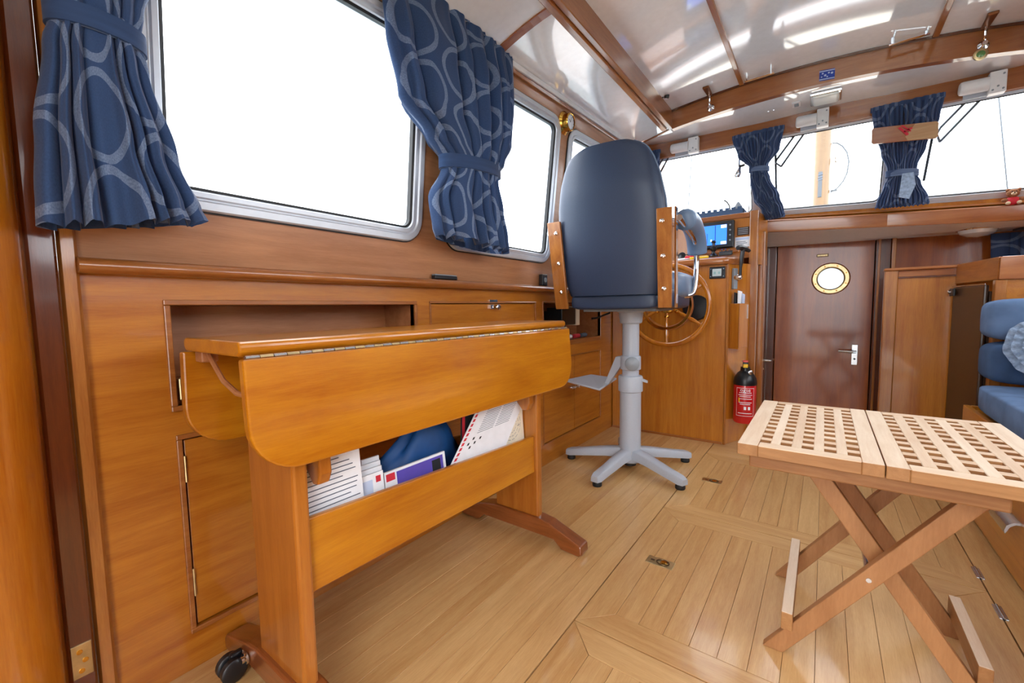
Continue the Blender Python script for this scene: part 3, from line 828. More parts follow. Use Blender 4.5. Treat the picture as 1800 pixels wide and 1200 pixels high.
# piano hinge: knuckles alternate
m = MB(); m2 = MB(); n = 48; L_ = (TY1-TY0-0.01)/n
for i in range(n):
    y = TY0+0.005+i*L_
    (m if i % 2 else m2).tube([(-0.766, y+0.0006, 0.7445), (-0.766, y+L_-0.0006, 0.7445)], 0.0042, 8)
hg = m.build('piano_hinge', M['brass_old'], t, smooth=True, kind='stuff')
m2.build('hinge_knuckles', M['alu'], hg, smooth=True, kind='stuff')
# posts and feet
for (ya, yb) in ((0.372, 0.402), (1.206, 1.236)):
    pp = [(-0.975, 0.05), (-0.786, 0.05), (-0.786, 0.745), (-0.975, 0.745)]
    MB().prism(pp, 'y', ya, yb).build('post', M['table_z'], t, bevel=0.006)
    yc = (ya+yb)/2
    fp = [(-1.148, 0.006), (-1.06, 0.002), (-1.03, 0.03), (-0.72, 0.03), (-0.69, 0.004), (-0.625, 0.0), (-0.612, 0.008), (-0.615, 0.036), (-0.74, 0.082), (-0.785, 0.088), (-0.975, 0.088), (-1.02, 0.08), (-1.14, 0.045), (-1.15, 0.03)]
    MB().prism(fp, 'y', yc-0.026, yc+0.026).build('foot', M['foot'], t, bevel=0.005)
# trough between the posts
def sboard(x0, x1, name, dz=0.0):
    q = [(x0, 0.402, 0.263+dz), (x0, 1.206, 0.246+dz), (x0, 1.206, 0.374+dz), (x0, 0.402, 0.416+dz)]
    return MB().quadprism(q, (x1-x0, 0, 0)).build(name, M['table'], t, bevel=0.003)
sboard(-0.813, -0.799, 'trough_front'); sboard(-0.965, -0.951, 'trough_back', 0.02)
box('trough_bottom', -0.951, -0.813, 0.402, 1.206, 0.262, 0.274, M['table'], t)
box('top_rail', -0.90, -0.86, 0.402, 1.206, 0.69, 0.745, M['table'], t)
# leaf supports: curved brackets under the leaf
for ya in (0.436, 1.168):
    br = [(-0.90, 0.735), (-0.768, 0.735), (-0.768, 0.70), (-0.79, 0.64), (-0.815, 0.60), (-0.84, 0.575), (-0.90, 0.575)]
    MB().prism([(-0.86, 0.60), (-0.786, 0.60), (-0.782, 0.50), (-0.792, 0.478), (-0.812, 0.474), (-0.835, 0.50), (-0.86, 0.55)], 'y', ya-0.013, ya+0.013).build('leaf_bracket', M['table_z'], t, bevel=0.004)
    box('bracket_arm', -0.86, -0.79, ya-0.013, ya+0.013, 0.60, 0.735, M['table_z'], t)
MB().tube([(-0.985, 0.318, 0.738), (-0.955, 0.318, 0.715), (-0.92, 0.318, 0.69), (-0.86, 0.318, 0.672), (-0.80, 0.318, 0.672)], 0.005, 8).build('leaf_stay', M['recess'], t, smooth=True)
box('stay_block', -0.80, -0.775, 0.305, 0.33, 0.64, 0.69, M['table_z'], t, bevel=0.003)
box('stay_block', -1.02, -0.985, 0.305, 0.335, 0.722, 0.744, M['recess'], t, bevel=0.003)
# twin wheel caster on the near foot
cs = MB().tube([(-1.045, 0.362, 0.045), (-1.045, 0.350, 0.045)], 0.007, 10).build('caster', M['chrome'], t, smooth=True)
for dx in (-0.013, 0.013):
    MB().lathe([(0.022, -0.009), (0.026, -0.006), (0.026, 0.006), (0.022, 0.009), (0.008, 0.010)], (-1.045+dx, 0.338, 0.0265), (1, 0, 0), 20).build('caster_wheel', M['black'], cs, smooth=True)
MB().box(-1.052, -1.038, 0.335, 0.36, 0.03, 0.058).build('caster_hood', M['black'], cs, bevel=0.004)
MB().lathe([(0.012, 0), (0.012, 0.005), (0.007, 0.007), (0.007, 0.012)], (-1.015, 0.359, 0.05), (0, -1, 0), 14).build('lock_lever', M['chrome'], cs, smooth=True)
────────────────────
Except for the pictures, print the data above exactly.

* _Exercise result_:
Continue the Blender Python script for this scene: part 3, from line 828. More parts follow. Use Blender 4.5. Treat the picture as 1800 pixels wide and 1200 pixels high.
# piano hinge: knuckles alternate
m = MB(); m2 = MB(); n = 48; L_ = (TY1-TY0-0.01)/n
for i in range(n):
    y = TY0+0.005+i*L_
    (m if i % 2 else m2).tube([(-0.766, y+0.0006, 0.7445), (-0.766, y+L_-0.0006, 0.7445)], 0.0042, 8)
hg = m.build('piano_hinge', M['brass_old'], t, smooth=True, kind='stuff')
m2.build('hinge_knuckles', M['alu'], hg, smooth=True, kind='stuff')
# posts and feet
for (ya, yb) in ((0.372, 0.402), (1.206, 1.236)):
    pp = [(-0.975, 0.05), (-0.786, 0.05), (-0.786, 0.745), (-0.975, 0.745)]
    MB().prism(pp, 'y', ya, yb).build('post', M['table_z'], t, bevel=0.006)
    yc = (ya+yb)/2
    fp = [(-1.148, 0.006), (-1.06, 0.002), (-1.03, 0.03), (-0.72, 0.03), (-0.69, 0.004), (-0.625, 0.0), (-0.612, 0.008), (-0.615, 0.036), (-0.74, 0.082), (-0.785, 0.088), (-0.975, 0.088), (-1.02, 0.08), (-1.14, 0.045), (-1.15, 0.03)]
    MB().prism(fp, 'y', yc-0.026, yc+0.026).build('foot', M['foot'], t, bevel=0.005)
# trough between the posts
def sboard(x0, x1, name, dz=0.0):
    q = [(x0, 0.402, 0.263+dz), (x0, 1.206, 0.246+dz), (x0, 1.206, 0.374+dz), (x0, 0.402, 0.416+dz)]
    return MB().quadprism(q, (x1-x0, 0, 0)).build(name, M['table'], t, bevel=0.003)
sboard(-0.813, -0.799, 'trough_front'); sboard(-0.965, -0.951, 'trough_back', 0.02)
box('trough_bottom', -0.951, -0.813, 0.402, 1.206, 0.262, 0.274, M['table'], t)
box('top_rail', -0.90, -0.86, 0.402, 1.206, 0.69, 0.745, M['table'], t)
# leaf supports: curved brackets under the leaf
for ya in (0.436, 1.168):
    br = [(-0.90, 0.735), (-0.768, 0.735), (-0.768, 0.70), (-0.79, 0.64), (-0.815, 0.60), (-0.84, 0.575), (-0.90, 0.575)]
    MB().prism([(-0.86, 0.60), (-0.786, 0.60), (-0.782, 0.50), (-0.792, 0.478), (-0.812, 0.474), (-0.835, 0.50), (-0.86, 0.55)], 'y', ya-0.013, ya+0.013).build('leaf_bracket', M['table_z'], t, bevel=0.004)
    box('bracket_arm', -0.86, -0.79, ya-0.013, ya+0.013, 0.60, 0.735, M['table_z'], t)
MB().tube([(-0.985, 0.318, 0.738), (-0.955, 0.318, 0.715), (-0.92, 0.318, 0.69), (-0.86, 0.318, 0.672), (-0.80, 0.318, 0.672)], 0.005, 8).build('leaf_stay', M['recess'], t, smooth=True)
box('stay_block', -0.80, -0.775, 0.305, 0.33, 0.64, 0.69, M['table_z'], t, bevel=0.003)
box('stay_block', -1.02, -0.985, 0.305, 0.335, 0.722, 0.744, M['recess'], t, bevel=0.003)
# twin wheel caster on the near foot
cs = MB().tube([(-1.045, 0.362, 0.045), (-1.045, 0.350, 0.045)], 0.007, 10).build('caster', M['chrome'], t, smooth=True)
for dx in (-0.013, 0.013):
    MB().lathe([(0.022, -0.009), (0.026, -0.006), (0.026, 0.006), (0.022, 0.009), (0.008, 0.010)], (-1.045+dx, 0.338, 0.0265), (1, 0, 0), 20).build('caster_wheel', M['black'], cs, smooth=True)
MB().box(-1.052, -1.038, 0.335, 0.36, 0.03, 0.058).build('caster_hood', M['black'], cs, bevel=0.004)
MB().lathe([(0.012, 0), (0.012, 0.005), (0.007, 0.007), (0.007, 0.012)], (-1.015, 0.359, 0.05), (0, -1, 0), 14).build('lock_lever', M['chrome'], cs, smooth=True)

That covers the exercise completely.